こんな状況なのにも関わらず、街頭演説や反対集会で『徴兵制が復活する!』と言われても、理解しろという方が難しかったりします。
この意見に対し、政府側は理路整然と『徴兵制にはならない』というわけですから、相対的に政府がまともに見えてしまう。

その結果として、本質的な部分が見えなくなってしまうという危険性も出てくるんですよね。

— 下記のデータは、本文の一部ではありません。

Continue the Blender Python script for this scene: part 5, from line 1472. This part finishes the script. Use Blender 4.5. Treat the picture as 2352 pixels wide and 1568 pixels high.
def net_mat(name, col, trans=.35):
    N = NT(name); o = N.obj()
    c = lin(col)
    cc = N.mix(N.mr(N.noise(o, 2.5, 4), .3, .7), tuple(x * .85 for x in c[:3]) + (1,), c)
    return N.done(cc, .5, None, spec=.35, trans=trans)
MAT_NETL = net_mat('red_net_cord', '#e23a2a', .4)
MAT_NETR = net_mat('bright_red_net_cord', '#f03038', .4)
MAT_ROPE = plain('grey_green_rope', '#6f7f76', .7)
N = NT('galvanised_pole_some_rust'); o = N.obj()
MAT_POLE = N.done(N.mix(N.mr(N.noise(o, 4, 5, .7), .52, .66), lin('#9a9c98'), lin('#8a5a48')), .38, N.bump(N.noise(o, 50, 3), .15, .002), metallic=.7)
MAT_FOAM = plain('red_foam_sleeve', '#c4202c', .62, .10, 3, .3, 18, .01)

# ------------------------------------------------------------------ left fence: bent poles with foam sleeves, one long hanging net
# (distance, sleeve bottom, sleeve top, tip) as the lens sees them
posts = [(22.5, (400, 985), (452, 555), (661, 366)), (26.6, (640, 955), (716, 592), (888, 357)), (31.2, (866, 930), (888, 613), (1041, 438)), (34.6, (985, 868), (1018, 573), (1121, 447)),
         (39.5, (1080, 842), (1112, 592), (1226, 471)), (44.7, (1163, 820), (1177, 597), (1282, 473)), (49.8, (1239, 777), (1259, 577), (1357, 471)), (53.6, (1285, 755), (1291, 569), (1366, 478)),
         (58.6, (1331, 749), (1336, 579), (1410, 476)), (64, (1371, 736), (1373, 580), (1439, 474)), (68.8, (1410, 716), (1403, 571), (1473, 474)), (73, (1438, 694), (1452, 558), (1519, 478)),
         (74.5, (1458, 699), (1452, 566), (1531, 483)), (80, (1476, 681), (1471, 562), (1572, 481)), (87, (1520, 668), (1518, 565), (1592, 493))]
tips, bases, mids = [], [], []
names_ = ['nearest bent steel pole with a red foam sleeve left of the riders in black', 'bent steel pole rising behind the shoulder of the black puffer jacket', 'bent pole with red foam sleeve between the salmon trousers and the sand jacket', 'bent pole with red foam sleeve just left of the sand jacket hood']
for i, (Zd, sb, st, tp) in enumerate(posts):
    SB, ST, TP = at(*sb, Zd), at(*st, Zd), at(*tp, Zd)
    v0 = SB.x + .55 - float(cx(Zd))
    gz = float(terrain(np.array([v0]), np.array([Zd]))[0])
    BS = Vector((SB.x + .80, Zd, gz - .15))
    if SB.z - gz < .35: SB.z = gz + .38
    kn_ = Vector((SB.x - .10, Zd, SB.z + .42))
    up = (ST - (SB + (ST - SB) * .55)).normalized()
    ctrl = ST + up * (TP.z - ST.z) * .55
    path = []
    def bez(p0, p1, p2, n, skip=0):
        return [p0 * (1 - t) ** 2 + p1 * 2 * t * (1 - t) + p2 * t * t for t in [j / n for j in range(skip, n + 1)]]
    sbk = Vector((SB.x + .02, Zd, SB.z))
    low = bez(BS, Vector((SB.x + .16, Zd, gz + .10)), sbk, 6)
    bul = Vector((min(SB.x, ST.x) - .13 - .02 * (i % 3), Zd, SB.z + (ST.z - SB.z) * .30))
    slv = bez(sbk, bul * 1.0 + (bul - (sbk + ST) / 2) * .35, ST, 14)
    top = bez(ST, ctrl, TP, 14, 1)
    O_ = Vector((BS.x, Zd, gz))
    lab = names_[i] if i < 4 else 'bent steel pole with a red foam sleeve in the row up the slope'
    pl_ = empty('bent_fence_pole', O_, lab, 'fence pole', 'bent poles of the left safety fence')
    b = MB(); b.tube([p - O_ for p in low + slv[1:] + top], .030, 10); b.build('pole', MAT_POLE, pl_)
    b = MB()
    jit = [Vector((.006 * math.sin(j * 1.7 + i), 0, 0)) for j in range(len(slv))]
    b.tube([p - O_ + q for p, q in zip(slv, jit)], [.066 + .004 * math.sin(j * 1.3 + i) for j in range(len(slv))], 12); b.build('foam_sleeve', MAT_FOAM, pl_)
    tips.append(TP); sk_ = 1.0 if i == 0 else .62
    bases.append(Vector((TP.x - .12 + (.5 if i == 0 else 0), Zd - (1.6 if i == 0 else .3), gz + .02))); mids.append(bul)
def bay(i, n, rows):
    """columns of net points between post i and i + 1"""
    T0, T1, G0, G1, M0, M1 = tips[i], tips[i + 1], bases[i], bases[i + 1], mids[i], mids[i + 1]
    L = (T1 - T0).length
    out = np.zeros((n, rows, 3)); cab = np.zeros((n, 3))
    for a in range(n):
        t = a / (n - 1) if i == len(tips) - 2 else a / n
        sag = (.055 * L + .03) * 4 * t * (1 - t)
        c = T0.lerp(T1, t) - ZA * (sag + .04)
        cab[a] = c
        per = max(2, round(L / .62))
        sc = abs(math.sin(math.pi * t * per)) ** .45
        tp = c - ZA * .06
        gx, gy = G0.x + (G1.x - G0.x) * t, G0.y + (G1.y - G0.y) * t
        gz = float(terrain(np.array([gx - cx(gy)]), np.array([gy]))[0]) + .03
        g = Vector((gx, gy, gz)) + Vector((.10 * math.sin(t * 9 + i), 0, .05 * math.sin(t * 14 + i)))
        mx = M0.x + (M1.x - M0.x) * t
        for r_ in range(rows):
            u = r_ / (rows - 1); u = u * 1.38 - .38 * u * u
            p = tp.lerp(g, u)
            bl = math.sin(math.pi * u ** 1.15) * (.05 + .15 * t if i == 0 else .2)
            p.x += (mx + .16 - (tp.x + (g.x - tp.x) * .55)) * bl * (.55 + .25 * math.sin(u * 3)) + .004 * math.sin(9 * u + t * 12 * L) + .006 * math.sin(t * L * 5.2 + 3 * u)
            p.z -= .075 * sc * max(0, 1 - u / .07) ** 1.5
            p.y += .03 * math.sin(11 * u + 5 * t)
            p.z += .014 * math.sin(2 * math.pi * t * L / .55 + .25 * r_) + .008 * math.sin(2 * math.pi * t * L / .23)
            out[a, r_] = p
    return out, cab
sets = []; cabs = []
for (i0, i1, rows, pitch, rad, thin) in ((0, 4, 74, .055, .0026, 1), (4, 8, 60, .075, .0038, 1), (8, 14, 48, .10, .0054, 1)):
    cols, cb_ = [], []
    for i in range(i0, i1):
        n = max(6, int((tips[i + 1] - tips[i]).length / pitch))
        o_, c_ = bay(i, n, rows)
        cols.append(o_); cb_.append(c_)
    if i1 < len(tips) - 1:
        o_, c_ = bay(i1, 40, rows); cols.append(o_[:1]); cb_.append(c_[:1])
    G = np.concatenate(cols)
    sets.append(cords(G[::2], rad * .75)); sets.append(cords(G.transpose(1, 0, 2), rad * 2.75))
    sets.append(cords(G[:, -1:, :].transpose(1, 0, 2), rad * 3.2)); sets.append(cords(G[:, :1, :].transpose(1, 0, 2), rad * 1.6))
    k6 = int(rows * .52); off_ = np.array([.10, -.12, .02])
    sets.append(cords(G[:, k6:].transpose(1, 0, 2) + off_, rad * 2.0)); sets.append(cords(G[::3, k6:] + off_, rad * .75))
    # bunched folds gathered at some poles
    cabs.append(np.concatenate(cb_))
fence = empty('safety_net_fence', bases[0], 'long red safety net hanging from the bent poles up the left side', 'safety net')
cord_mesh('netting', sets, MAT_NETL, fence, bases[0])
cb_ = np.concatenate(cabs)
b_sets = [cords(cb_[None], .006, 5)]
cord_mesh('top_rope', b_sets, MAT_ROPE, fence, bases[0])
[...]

本質的な部分は何かというと、強制的な徴兵制が減る一方、逆に増えている実質的な徴兵制のことです。
その徴兵制とは、経済徴兵制と呼ばれるものです。

経済徴兵制は、資本主義と密接に絡み合っている徴兵制のこと。
物凄く簡単にいえば、お金に困った人が兵士として志願するという事です。

資本主義というのは欠陥システムで、時間と共に格差が拡大するようにできています。
このシステムは、資本家が資本を投下して組織をつくり、他の組織とシェア争いをする事で競争が起こり、弱い組織は淘汰される仕組みです。
生き残った企業は強くなり、より巨大な組織になります。
組織が巨大になると、その組織に属している人達の暮らしは楽になるのかというと、そうでもない。
巨大化した組織では、その内部で格差が生れ、社会全体で見ると二極化していく。

二極化し、底辺層に堕ちてしまった人間も、生きる為には働かなければなりません。
当然、生活コストや年齢を考えると選択肢も限定され、自由に選ぶことも出来ない。
そんな時に、目の前にぶら下がった仕事が、兵士だったとしたらどうでしょう。

その人は、兵士として戦地に行きたい!と思っていなくても、選択肢がなければ行く以外の道がない。
結果として、ほぼ強制で軍人になってしまう。

この経済的徴兵制のもっとも怖いところは、傍から見れば『あの人達は志願して兵隊になっている』としか思えない所。
日本には職業選択の自由があり、どんな職業を選んでも良いことになっている。
その中から選んでいる様に思ってしまうのだが、実際には選択肢がない場合も多い。

徴兵制という言葉を出す事で理解しづらい方は、風俗産業やブラック企業を想像して欲し。
ブラック企業や風俗産業で自らの意志で働きたい!と思っている人間は、実際にはかなり少ないと思う。
残業が100時間を超え、通勤時間を含めた拘束時間が毎日14時間。
しかも手取りは月に20万円も届かないなんて職場は、日本国内を探せば結構出てくる。
その職場で働いている方々は、そこで働きたいから働くのでしょうか。
それとも、年齢や経歴によって選択肢が限られているから、仕方なく働いているのだろうか。
また風俗産業は、その行為が好きで好きでたまらない人だけが働いているのだろうか。

考え方は人それぞれなので、好きでその職場で働いている人も存在はするでしょう。
しかし、仕方なく働いている人も相当数居ることが想像できます。

ですが、この経済的奴隷といっても良い人達は、他の恵まれた人から見ると、『その境遇になったのは自業自得』と思われてしまう。
強制徴兵なら、まだ道場もされるかもしれない人達が、資本主義の下では自己責任で済まされてしまう。

個人的には、こちらの方が問題だと思うのですが、どうでしょうか。